* [What is asked]: Everything from the first line of the data through the line with "S.camera = camo" is to be echoed exactly, minus the pictures.

========================

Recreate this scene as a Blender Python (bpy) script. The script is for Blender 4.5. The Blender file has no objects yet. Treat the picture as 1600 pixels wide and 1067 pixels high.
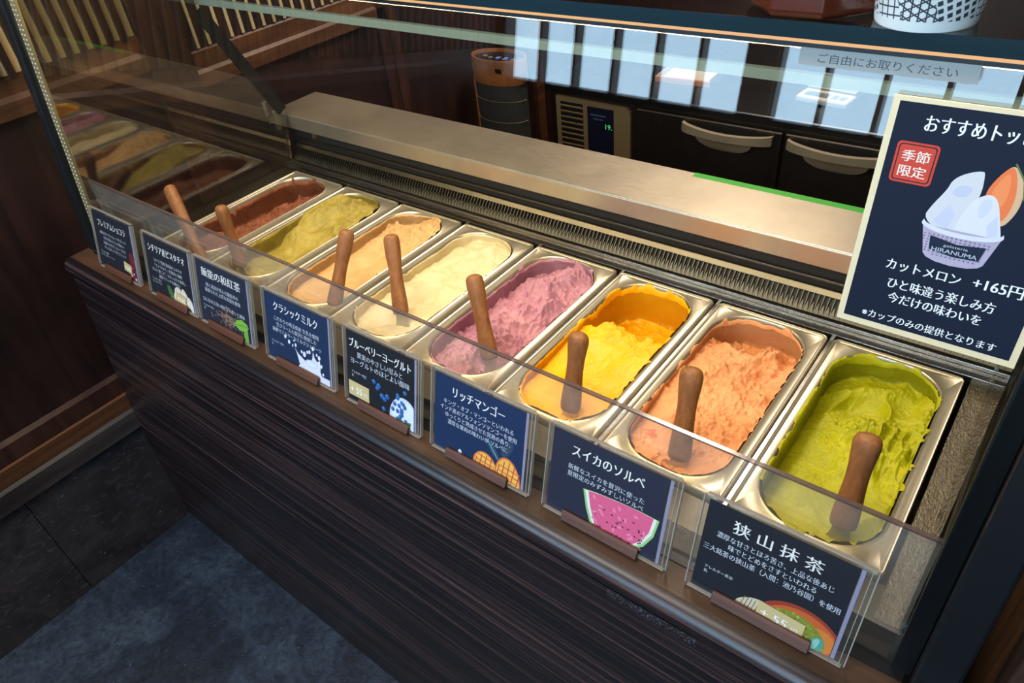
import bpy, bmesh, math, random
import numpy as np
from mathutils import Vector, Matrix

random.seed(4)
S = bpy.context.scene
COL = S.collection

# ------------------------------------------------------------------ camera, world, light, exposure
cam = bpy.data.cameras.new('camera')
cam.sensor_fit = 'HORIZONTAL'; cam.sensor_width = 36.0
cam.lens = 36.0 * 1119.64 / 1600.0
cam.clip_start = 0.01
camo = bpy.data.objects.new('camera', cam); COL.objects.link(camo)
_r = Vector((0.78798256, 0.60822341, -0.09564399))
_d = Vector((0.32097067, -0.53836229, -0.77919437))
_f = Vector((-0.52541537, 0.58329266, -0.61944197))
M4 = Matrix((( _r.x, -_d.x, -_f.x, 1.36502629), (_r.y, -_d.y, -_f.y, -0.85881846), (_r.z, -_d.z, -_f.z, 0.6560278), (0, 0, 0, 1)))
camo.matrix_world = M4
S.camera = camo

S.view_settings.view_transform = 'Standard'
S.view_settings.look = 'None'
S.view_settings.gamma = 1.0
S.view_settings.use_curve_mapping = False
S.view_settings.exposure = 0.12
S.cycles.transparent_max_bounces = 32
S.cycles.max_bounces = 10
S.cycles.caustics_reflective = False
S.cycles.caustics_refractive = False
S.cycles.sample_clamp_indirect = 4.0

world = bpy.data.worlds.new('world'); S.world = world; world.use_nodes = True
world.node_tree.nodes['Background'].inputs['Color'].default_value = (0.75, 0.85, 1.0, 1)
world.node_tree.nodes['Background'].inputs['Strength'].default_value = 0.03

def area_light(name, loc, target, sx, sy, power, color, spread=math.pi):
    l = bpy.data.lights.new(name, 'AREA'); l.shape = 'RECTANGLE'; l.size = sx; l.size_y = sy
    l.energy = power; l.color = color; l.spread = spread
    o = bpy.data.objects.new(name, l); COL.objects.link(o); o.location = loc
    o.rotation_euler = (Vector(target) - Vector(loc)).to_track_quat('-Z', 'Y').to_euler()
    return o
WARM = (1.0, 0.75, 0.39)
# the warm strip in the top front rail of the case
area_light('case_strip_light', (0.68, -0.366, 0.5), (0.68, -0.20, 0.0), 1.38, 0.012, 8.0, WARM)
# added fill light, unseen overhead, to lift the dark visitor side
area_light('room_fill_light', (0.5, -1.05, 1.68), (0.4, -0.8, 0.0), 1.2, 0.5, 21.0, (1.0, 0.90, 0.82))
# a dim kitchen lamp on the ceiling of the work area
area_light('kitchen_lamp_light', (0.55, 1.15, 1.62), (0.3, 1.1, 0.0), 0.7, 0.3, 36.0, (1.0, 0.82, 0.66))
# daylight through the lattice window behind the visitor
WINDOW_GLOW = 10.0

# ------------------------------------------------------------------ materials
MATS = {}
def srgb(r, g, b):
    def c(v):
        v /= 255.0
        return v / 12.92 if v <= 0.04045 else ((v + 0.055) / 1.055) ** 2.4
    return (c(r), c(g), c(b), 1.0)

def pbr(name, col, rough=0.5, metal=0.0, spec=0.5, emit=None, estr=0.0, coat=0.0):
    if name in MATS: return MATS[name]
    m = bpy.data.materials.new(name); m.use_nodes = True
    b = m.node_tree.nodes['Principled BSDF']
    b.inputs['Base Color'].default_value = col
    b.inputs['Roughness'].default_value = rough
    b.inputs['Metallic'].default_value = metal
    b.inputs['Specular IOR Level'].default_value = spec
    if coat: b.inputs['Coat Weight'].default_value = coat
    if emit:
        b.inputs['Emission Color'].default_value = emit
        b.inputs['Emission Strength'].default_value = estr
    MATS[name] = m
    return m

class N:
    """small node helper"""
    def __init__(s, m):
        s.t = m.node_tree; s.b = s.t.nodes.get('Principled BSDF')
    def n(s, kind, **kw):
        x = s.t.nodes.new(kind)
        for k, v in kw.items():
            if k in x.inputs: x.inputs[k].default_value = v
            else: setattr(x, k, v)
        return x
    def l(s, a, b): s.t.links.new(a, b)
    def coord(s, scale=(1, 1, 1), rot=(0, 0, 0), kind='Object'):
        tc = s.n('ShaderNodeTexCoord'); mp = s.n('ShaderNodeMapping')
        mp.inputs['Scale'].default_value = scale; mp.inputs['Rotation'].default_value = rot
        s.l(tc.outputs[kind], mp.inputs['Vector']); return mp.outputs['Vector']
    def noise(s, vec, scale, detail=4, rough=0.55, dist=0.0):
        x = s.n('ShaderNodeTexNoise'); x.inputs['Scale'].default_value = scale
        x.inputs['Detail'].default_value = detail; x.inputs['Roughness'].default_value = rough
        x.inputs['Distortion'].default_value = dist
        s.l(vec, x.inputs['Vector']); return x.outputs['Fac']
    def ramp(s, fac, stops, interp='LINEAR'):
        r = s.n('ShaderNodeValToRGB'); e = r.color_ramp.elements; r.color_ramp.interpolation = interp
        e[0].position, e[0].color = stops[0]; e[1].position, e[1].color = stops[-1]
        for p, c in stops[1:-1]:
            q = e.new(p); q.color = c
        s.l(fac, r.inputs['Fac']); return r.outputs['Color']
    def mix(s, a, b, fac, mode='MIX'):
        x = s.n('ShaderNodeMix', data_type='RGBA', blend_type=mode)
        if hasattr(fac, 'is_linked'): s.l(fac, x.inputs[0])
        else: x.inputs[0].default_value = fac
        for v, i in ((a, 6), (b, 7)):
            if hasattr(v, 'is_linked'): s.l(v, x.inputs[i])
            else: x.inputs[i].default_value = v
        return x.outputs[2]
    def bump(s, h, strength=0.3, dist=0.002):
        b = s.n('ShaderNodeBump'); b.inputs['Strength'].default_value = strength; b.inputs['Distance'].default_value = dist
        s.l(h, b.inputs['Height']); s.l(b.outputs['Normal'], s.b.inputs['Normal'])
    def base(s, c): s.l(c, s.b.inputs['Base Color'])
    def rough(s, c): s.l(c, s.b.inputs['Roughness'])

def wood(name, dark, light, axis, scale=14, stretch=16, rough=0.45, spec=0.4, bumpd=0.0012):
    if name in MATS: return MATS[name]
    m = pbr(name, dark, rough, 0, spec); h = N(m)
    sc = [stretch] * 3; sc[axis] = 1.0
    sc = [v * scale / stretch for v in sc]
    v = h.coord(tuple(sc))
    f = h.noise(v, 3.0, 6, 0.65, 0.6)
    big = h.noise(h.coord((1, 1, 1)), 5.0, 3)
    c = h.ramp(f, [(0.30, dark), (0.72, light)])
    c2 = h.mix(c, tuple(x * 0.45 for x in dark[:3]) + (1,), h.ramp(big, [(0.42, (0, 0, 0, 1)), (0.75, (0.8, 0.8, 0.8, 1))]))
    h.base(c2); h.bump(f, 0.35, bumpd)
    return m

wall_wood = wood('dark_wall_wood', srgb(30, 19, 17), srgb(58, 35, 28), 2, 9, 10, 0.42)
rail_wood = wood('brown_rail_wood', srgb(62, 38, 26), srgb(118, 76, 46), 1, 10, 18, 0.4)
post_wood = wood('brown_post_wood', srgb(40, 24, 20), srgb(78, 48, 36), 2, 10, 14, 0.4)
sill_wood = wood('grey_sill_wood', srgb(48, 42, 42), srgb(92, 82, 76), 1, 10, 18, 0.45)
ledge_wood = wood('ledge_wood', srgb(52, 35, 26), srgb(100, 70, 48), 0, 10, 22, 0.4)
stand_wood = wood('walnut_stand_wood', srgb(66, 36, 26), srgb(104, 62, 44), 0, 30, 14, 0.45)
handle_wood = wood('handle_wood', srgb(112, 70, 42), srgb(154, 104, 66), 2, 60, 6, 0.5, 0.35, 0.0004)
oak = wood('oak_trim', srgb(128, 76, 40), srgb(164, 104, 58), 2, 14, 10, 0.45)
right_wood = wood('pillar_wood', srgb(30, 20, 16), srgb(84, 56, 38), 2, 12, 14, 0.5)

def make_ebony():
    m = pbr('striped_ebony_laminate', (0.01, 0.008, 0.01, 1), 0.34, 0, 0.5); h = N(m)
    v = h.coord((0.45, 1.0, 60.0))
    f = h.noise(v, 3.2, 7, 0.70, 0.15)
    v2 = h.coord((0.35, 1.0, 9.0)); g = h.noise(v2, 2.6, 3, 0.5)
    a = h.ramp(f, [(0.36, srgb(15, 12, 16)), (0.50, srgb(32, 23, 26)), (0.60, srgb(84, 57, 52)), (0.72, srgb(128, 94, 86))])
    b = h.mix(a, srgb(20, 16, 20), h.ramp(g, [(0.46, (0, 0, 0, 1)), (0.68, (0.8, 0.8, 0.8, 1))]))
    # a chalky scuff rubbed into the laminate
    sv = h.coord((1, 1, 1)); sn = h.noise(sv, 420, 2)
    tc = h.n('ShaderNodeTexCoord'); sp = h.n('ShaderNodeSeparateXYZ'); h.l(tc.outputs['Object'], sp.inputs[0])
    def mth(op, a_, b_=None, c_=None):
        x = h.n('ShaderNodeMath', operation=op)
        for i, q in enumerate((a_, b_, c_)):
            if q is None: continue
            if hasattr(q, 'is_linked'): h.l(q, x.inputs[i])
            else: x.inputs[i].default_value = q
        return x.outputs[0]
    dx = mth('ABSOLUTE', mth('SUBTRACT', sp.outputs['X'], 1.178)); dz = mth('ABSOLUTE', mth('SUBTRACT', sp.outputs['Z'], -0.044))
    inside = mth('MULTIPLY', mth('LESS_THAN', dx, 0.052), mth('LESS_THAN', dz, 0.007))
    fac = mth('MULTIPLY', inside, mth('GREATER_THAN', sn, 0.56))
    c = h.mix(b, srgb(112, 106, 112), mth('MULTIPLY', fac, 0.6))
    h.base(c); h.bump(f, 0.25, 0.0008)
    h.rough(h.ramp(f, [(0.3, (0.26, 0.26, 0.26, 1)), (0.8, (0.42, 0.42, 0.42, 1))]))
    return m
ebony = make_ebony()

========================

* [Written answer]:
Recreate this scene as a Blender Python (bpy) script. The script is for Blender 4.5. The Blender file has no objects yet. Treat the picture as 1600 pixels wide and 1067 pixels high.
import bpy, bmesh, math, random
import numpy as np
from mathutils import Vector, Matrix

random.seed(4)
S = bpy.context.scene
COL = S.collection

# ------------------------------------------------------------------ camera, world, light, exposure
cam = bpy.data.cameras.new('camera')
cam.sensor_fit = 'HORIZONTAL'; cam.sensor_width = 36.0
cam.lens = 36.0 * 1119.64 / 1600.0
cam.clip_start = 0.01
camo = bpy.data.objects.new('camera', cam); COL.objects.link(camo)
_r = Vector((0.78798256, 0.60822341, -0.09564399))
_d = Vector((0.32097067, -0.53836229, -0.77919437))
_f = Vector((-0.52541537, 0.58329266, -0.61944197))
M4 = Matrix((( _r.x, -_d.x, -_f.x, 1.36502629), (_r.y, -_d.y, -_f.y, -0.85881846), (_r.z, -_d.z, -_f.z, 0.6560278), (0, 0, 0, 1)))
camo.matrix_world = M4
S.camera = camo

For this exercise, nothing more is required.